Friday, April 08, 2005

In the Face of Change

Changes and more changes still. I am one of those who prefer to give surprises rather than be on the receiving end. That's why the seemingly endless new policies and updates at work make me want to just hide somewhere and wait till things have calmed down. Like how one huddles at home when there's a raging storm outside.

It's not like I'm opposed to changes. It is after all as the saying goes: change is the only permanent thing in this world. It's inevitable and there's nothing that one can do about it. But, sometimes, it's convenient and comforting to slip into a kind of routine. Where one can expect things to be the same as they were yesterday. No thrills, but definitely no surprises either.
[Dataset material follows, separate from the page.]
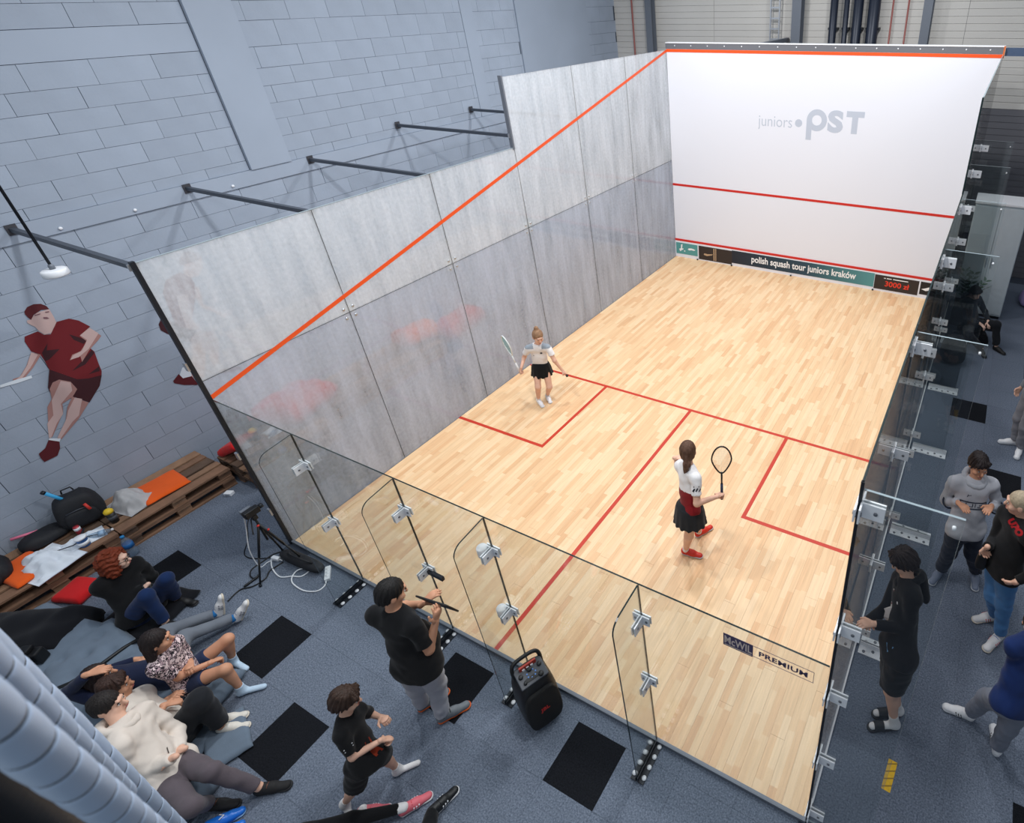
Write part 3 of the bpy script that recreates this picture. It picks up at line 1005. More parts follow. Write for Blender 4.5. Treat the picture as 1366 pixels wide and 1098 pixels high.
def build_lamp():
    t = thing('hanging_disc', 'white round disc fitting hanging on a dark rod by the block wall', 'ceiling fitting', (-1.0, -0.257, 3.43))
    MB().lathe([(0.03, 0.066), (0.085, 0.062), (0.095, 0.055), (0.098, 0.01), (0.092, 0.0), (0.06, -0.003)], 28).build('disc', M_wht, t)
    MB().lathe([(0.012, 0.07), (0.012, 4.0)], 8).build('rod', M_dark, t)
    MB().lathe([(0.022, 0.06), (0.022, 0.10), (0.012, 0.115)], 12).build('collar', M_grey_steel, t)
build_lamp()
POSES = {
  'girl_far': (1.360, {'hl': (1.023, 3.603, 0.634), 'hr': (0.891, 3.552, 0.640), 'kl': (1.110, 3.515, 0.326), 'kr': (0.991, 3.399, 0.366), 'al': (0.945, 3.604, 0.061), 'ar': (0.891, 3.449, 0.061), 'tl': (1.083, 3.507, 0.035), 'tr': (1.042, 3.373, 0.035), 'nk': (0.998, 3.556, 1.057), 'hd': (1.054, 3.537, 1.225), 'sl': (1.134, 3.611, 1.011), 'sr': (0.887, 3.461, 1.023), 'el': (1.229, 3.608, 0.796), 'er': (0.766, 3.462, 0.826), 'wl': (1.300, 3.655, 0.618), 'wr': (0.824, 3.300, 0.731), 'fl': (1.329, 3.685, 0.547), 'fr': (0.787, 3.300, 0.658)}),
  'girl_near': (1.600, {'hl': (4.407, 1.879, 0.783), 'hr': (4.530, 1.780, 0.815), 'kl': (4.484, 1.978, 0.410), 'kr': (4.479, 1.766, 0.429), 'al': (4.405, 2.141, 0.071), 'ar': (4.383, 1.841, 0.068), 'tl': (4.494, 2.317, 0.036), 'tr': (4.576, 1.876, 0.036), 'nk': (4.416, 1.935, 1.286), 'hd': (4.400, 1.969, 1.468), 'sl': (4.279, 2.002, 1.203), 'sr': (4.559, 1.831, 1.273), 'el': (4.161, 2.152, 1.009), 'er': (4.613, 1.733, 1.023), 'wl': (4.194, 2.064, 1.221), 'wr': (4.771, 1.907, 1.030), 'fl': (4.267, 2.128, 1.219), 'fr': (4.777, 1.996, 0.993)}),
  'man_film': (1.800, {'hl': (3.188, -0.723, 0.923), 'hr': (3.367, -0.677, 0.932), 'kl': (3.113, -0.708, 0.491), 'kr': (3.258, -0.623, 0.508), 'al': (2.991, -0.682, 0.079), 'ar': (3.240, -0.677, 0.080), 'tl': (3.083, -0.479, 0.044), 'tr': (3.347, -0.492, 0.043), 'nk': (3.168, -0.638, 1.479), 'hd': (3.167, -0.604, 1.665), 'sl': (2.991, -0.698, 1.412), 'sr': (3.371, -0.644, 1.443), 'el': (2.976, -0.471, 1.206), 'er': (3.411, -0.632, 1.139), 'wl': (3.200, -0.442, 1.338), 'wr': (3.452, -0.523, 1.371), 'fl': (3.241, -0.350, 1.378), 'fr': (3.472, -0.487, 1.469)}),
  'boy': (1.320, {'hl': (3.362, -1.255, 0.653), 'hr': (3.298, -1.354, 0.653), 'kl': (3.228, -1.181, 0.371), 'kr': (3.208, -1.421, 0.349), 'al': (3.223, -1.145, 0.059), 'ar': (3.055, -1.503, 0.082), 'tl': (3.327, -1.018, 0.036), 'tr': (3.203, -1.561, 0.036), 'nk': (3.190, -1.232, 1.032), 'hd': (3.209, -1.193, 1.200), 'sl': (3.158, -1.139, 0.925), 'sr': (3.286, -1.336, 1.045), 'el': (3.103, -1.079, 0.715), 'er': (3.335, -1.357, 0.828), 'wl': (3.270, -1.079, 0.806), 'wr': (3.427, -1.188, 0.819), 'fl': (3.341, -1.083, 0.840), 'fr': (3.434, -1.140, 0.756)}),
  'redhead': (1.613, {'hl': (-0.377, -1.223, 0.157), 'hr': (-0.374, -1.393, 0.162), 'kl': (-0.195, -1.045, 0.458), 'kr': (-0.156, -1.241, 0.459), 'al': (-0.310, -1.053, 0.089), 'ar': (-0.098, -1.260, 0.084), 'tl': (-0.126, -0.986, 0.044), 'tr': (0.089, -1.204, 0.044), 'nk': (-0.588, -1.268, 0.605), 'hd': (-0.531, -1.204, 0.750), 'sl': (-0.584, -1.097, 0.562), 'sr': (-0.504, -1.422, 0.615), 'el': (-0.609, -1.056, 0.293), 'er': (-0.439, -1.351, 0.360), 'wl': (-0.500, -1.180, 0.459), 'wr': (-0.315, -1.170, 0.440), 'fl': (-0.515, -1.189, 0.555), 'fr': (-0.340, -1.251, 0.393)}),
  'leopard': (1.500, {'hl': (0.906, -1.450, 0.255), 'hr': (1.042, -1.539, 0.269), 'kl': (1.048, -1.145, 0.405), 'kr': (1.336, -1.325, 0.399), 'al': (0.963, -1.194, 0.066), 'ar': (1.339, -1.323, 0.057), 'tl': (1.151, -1.179, 0.034), 'tr': (1.473, -1.198, 0.036), 'nk': (0.992, -1.524, 0.725), 'hd': (1.035, -1.507, 0.894), 'sl': (0.912, -1.407, 0.656), 'sr': (1.106, -1.632, 0.705), 'el': (0.867, -1.403, 0.401), 'er': (1.097, -1.551, 0.463), 'wl': (1.064, -1.437, 0.480), 'wr': (1.151, -1.343, 0.404), 'fl': (1.139, -1.474, 0.509), 'fr': (1.127, -1.277, 0.348)}),
  'navy_recline': (1.660, {'hl': (0.528, -1.519, 0.160), 'hr': (0.699, -1.551, 0.159), 'kl': (0.169, -1.334, 0.200), 'kr': (0.401, -1.279, 0.200), 'al': (0.288, -0.971, 0.089), 'ar': (0.525, -0.917, 0.090), 'tl': (0.304, -0.911, 0.287), 'tr': (0.593, -0.825, 0.262), 'nk': (0.556, -1.904, 0.516), 'hd': (0.661, -1.869, 0.655), 'sl': (0.381, -1.878, 0.447), 'sr': (0.724, -1.942, 0.438), 'el': (0.175, -1.825, 0.261), 'er': (0.628, -2.041, 0.680), 'wl': (0.275, -1.609, 0.221), 'wr': (0.785, -1.908, 0.839), 'fl': (0.322, -1.545, 0.161), 'fr': (0.850, -1.833, 0.838)}),
  'cream_shirt': (1.613, {'hl': (1.297, -1.694, 0.153), 'hr': (1.352, -1.849, 0.165), 'kl': (1.481, -1.578, 0.470), 'kr': (1.491, -1.605, 0.457), 'al': (1.531, -1.595, 0.089), 'ar': (1.437, -1.565, 0.081), 'tl': (1.692, -1.474, 0.050), 'tr': (1.567, -1.436, 0.056), 'nk': (1.001, -1.869, 0.533), 'hd': (0.956, -1.851, 0.697), 'sl': (0.933, -1.753, 0.418), 'sr': (1.125, -1.990, 0.555), 'el': (0.979, -1.821, 0.161), 'er': (1.373, -1.941, 0.451), 'wl': (1.082, -1.694, 0.330), 'wr': (1.263, -1.735, 0.463), 'fl': (1.147, -1.636, 0.374), 'fr': (1.289, -1.656, 0.413)}),
  'beige_hoodie': (1.728, {'hl': (1.730, -1.924, 0.317), 'hr': (1.833, -2.051, 0.345), 'kl': (2.136, -1.850, 0.426), 'kr': (2.254, -2.051, 0.422), 'al': (2.316, -1.730, 0.084), 'ar': (2.054, -1.972, 0.073), 'tl': (2.482, -1.606, 0.062), 'tr': (2.219, -1.880, 0.061), 'nk': (1.472, -1.984, 0.794), 'hd': (1.350, -1.959, 0.937), 'sl': (1.401, -1.845, 0.677), 'sr': (1.646, -2.082, 0.785), 'el': (1.545, -1.803, 0.424), 'er': (1.731, -2.086, 0.497), 'wl': (1.784, -1.865, 0.462), 'wr': (1.900, -1.925, 0.580), 'fl': (1.726, -1.948, 0.484), 'fr': (1.812, -1.972, 0.547)}),
  'hoodie_boy': (1.720, {'hl': (7.235, 2.761, 0.869), 'hr': (7.093, 2.658, 0.885), 'kl': (7.308, 2.811, 0.455), 'kr': (7.084, 2.724, 0.471), 'al': (7.406, 2.944, 0.075), 'ar': (7.062, 2.813, 0.072), 'tl': (7.427, 2.745, 0.049), 'tr': (6.993, 2.622, 0.048), 'nk': (7.132, 2.866, 1.387), 'hd': (7.129, 2.896, 1.566), 'sl': (7.298, 2.950, 1.333), 'sr': (6.955, 2.826, 1.332), 'el': (7.412, 2.944, 1.065), 'er': (6.927, 2.842, 1.041), 'wl': (7.326, 2.762, 1.213), 'wr': (7.039, 2.688, 1.200), 'fl': (7.292, 2.668, 1.237), 'fr': (7.096, 2.608, 1.229)}),
  'blond_man': (1.800, {'hl': (7.553, 2.262, 0.939), 'hr': (7.462, 2.402, 0.900), 'kl': (7.618, 2.249, 0.505), 'kr': (7.522, 2.336, 0.471), 'al': (7.678, 2.254, 0.079), 'ar': (7.626, 2.475, 0.077), 'tl': (7.565, 2.061, 0.043), 'tr': (7.441, 2.358, 0.045), 'nk': (7.560, 2.438, 1.467), 'hd': (7.483, 2.433, 1.640), 'sl': (7.599, 2.242, 1.463), 'sr': (7.424, 2.559, 1.383), 'el': (7.767, 2.170, 1.217), 'er': (7.400, 2.461, 1.089), 'wl': (7.593, 2.079, 1.045), 'wr': (7.324, 2.236, 1.194), 'fl': (7.557, 2.125, 0.955), 'fr': (7.324, 2.282, 1.096)}),
  'navy_tee': (1.680, {'hl': (7.596, 1.064, 0.858), 'hr': (7.726, 1.156, 0.849), 'kl': (7.533, 1.272, 0.495), 'kr': (7.698, 1.139, 0.459), 'al': (7.473, 1.348, 0.090), 'ar': (7.706, 1.162, 0.076), 'tl': (7.284, 1.346, 0.043), 'tr': (7.683, 1.347, 0.035), 'nk': (7.657, 1.327, 1.327), 'hd': (7.652, 1.308, 1.501), 'sl': (7.525, 1.203, 1.321), 'sr': (7.824, 1.389, 1.272), 'el': (7.670, 1.395, 1.170), 'er': (7.728, 1.556, 1.062), 'wl': (7.823, 1.550, 1.064), 'wr': (7.771, 1.572, 0.823), 'fl': (7.877, 1.621, 1.019), 'fr': (7.714, 1.629, 0.763)}),
  'black_jacket': (1.750, {'hl': (6.821, 1.026, 0.959), 'hr': (6.735, 1.154, 0.904), 'kl': (6.796, 0.978, 0.517), 'kr': (6.802, 1.067, 0.487), 'al': (6.887, 0.978, 0.090), 'ar': (6.896, 1.106, 0.079), 'tl': (6.713, 0.889, 0.044), 'tr': (6.721, 1.010, 0.045), 'nk': (6.731, 1.407, 1.385), 'hd': (6.673, 1.442, 1.560), 'sl': (6.788, 1.239, 1.437), 'sr': (6.675, 1.532, 1.255), 'el': (6.804, 1.132, 1.166), 'er': (6.610, 1.262, 1.145), 'wl': (6.552, 1.059, 1.175), 'wr': (6.500, 1.102, 1.095), 'fl': (6.500, 1.017, 1.204), 'fr': (6.500, 1.053, 1.154)}),
  'legging_person': (1.584, {'hl': (3.010, -1.794, 0.151), 'hr': (3.123, -1.812, 0.155), 'kl': (3.250, -1.555, 0.151), 'kr': (3.499, -1.715, 0.140), 'al': (3.507, -1.314, 0.080), 'ar': (3.221, -1.465, 0.073), 'tl': (3.595, -1.155, 0.082), 'tr': (3.362, -1.368, 0.069), 'nk': (3.414, -2.071, 0.386), 'hd': (3.533, -2.091, 0.500), 'sl': (3.235, -2.113, 0.397), 'sr': (3.502, -1.916, 0.397), 'el': (3.024, -1.945, 0.383), 'er': (3.381, -2.155, 0.375), 'wl': (3.200, -1.800, 0.362), 'wr': (3.386, -1.926, 0.362), 'fl': (3.287, -1.765, 0.343), 'fr': (3.378, -1.832, 0.346)}),
  'black_shoe_person': (1.680, {'hl': (4.128, -1.744, 0.293), 'hr': (4.306, -1.700, 0.263), 'kl': (3.920, -1.498, 0.186), 'kr': (3.936, -1.563, 0.196), 'al': (3.723, -1.226, 0.058), 'ar': (4.249, -1.256, 0.081), 'tl': (3.759, -1.026, 0.081), 'tr': (4.315, -1.051, 0.080), 'nk': (4.410, -1.993, 0.678), 'hd': (4.363, -2.092, 0.816), 'sl': (4.255, -2.083, 0.618), 'sr': (4.568, -1.913, 0.615), 'el': (4.073, -1.960, 0.435), 'er': (4.487, -1.743, 0.400), 'wl': (4.072, -1.721, 0.386), 'wr': (4.281, -1.613, 0.384), 'fl': (4.088, -1.624, 0.367), 'fr': (4.194, -1.566, 0.365)}),
  'seated_dark': (1.650, {'hl': (6.964, 8.395, 0.299), 'hr': (6.857, 8.258, 0.300), 'kl': (7.294, 8.227, 0.460), 'kr': (6.884, 7.858, 0.355), 'al': (7.376, 8.146, 0.080), 'ar': (7.145, 7.953, 0.077), 'tl': (7.537, 8.022, 0.044), 'tr': (7.228, 7.768, 0.045), 'nk': (6.757, 8.458, 0.770), 'hd': (6.836, 8.413, 0.917), 'sl': (6.909, 8.559, 0.744), 'sr': (6.685, 8.290, 0.745), 'el': (7.083, 8.491, 0.535), 'er': (6.801, 8.151, 0.530), 'wl': (7.154, 8.272, 0.472), 'wr': (7.032, 8.124, 0.472), 'fl': (7.189, 8.192, 0.425), 'fr': (7.116, 8.104, 0.424)}),
  'white_shoe_person': (1.700, {'hl': (7.806, 5.321, 0.897), 'hr': (7.751, 5.491, 0.897), 'kl': (7.784, 5.308, 0.481), 'kr': (7.703, 5.481, 0.484), 'al': (7.814, 5.374, 0.079), 'ar': (7.748, 5.509, 0.080), 'tl': (7.779, 5.169, 0.045), 'tr': (7.546, 5.456, 0.044), 'nk': (7.808, 5.415, 1.424), 'hd': (7.749, 5.395, 1.591), 'sl': (7.829, 5.231, 1.381), 'sr': (7.706, 5.570, 1.382), 'el': (7.889, 5.187, 1.102), 'er': (7.722, 5.643, 1.102), 'wl': (7.811, 5.137, 0.874), 'wr': (7.631, 5.632, 0.874), 'fl': (7.771, 5.124, 0.781), 'fr': (7.592, 5.617, 0.781)}),
}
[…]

The thing about change is that there's always a bit of pain or sadness involved. Letting go of what you were used to and adjusting to the new. One can always tell oneself that everything's alright. But, deep down there's a kind of struggle to accept that in the tide of life, one cannot always go against the current. That however much we try, we can only be helplessly swept away by whatever course life takes.

But, I am also a pragmatist and prefer to think of what can be realistically done in a given situation. I don't like to bemoan things which cannot be changed. So, in the face of what's happening at work, inspite of the many sad changes, and the fact that I again have to go on the night shift, I'll just think of the money I'll be making and the many comforts it will bring to my family. Yes, very capitalistic of me. But, hey, it's better than nothing. And, money is a great motivator to do things not entirely to your liking.

Most of the time, a situation isn't good or bad. It's just something we have to ride out.

So, bring it on.

Saturday, April 02, 2005

Pope John Paul II

The Pope is dead. The words are stark in their simplicity. Simple and yet searing.

I am a Catholic but I don't go to church regularly. I am one of those who believe that faith goes beyond the religious observance of church rituals and ceremonies. That above all, one's personal relationship with God and everyday thoughts and actions reflect a person's true character and faith.

But, upon hearing the news, I was deeply saddened, almost as if a relative has died. He was miles away and I hadn't even met him but the pain I felt was personal.

I saw that I wasn't the only one who felt that way. Millions felt grief that most of them cried. It was a tribute to him. And served only to emphasize how deeply he had touched our lives.

What's comforting though is, the immediate sense of acceptance after. We feel that it was right and that it was time for him to move on.

We lost a beloved Pope. He who has been our guide to our Heavenly Father has been called home. But, the legacy of faith and peace and goodwill he has left behind are so great that just as he has served God's people in life, so shall he too, in death.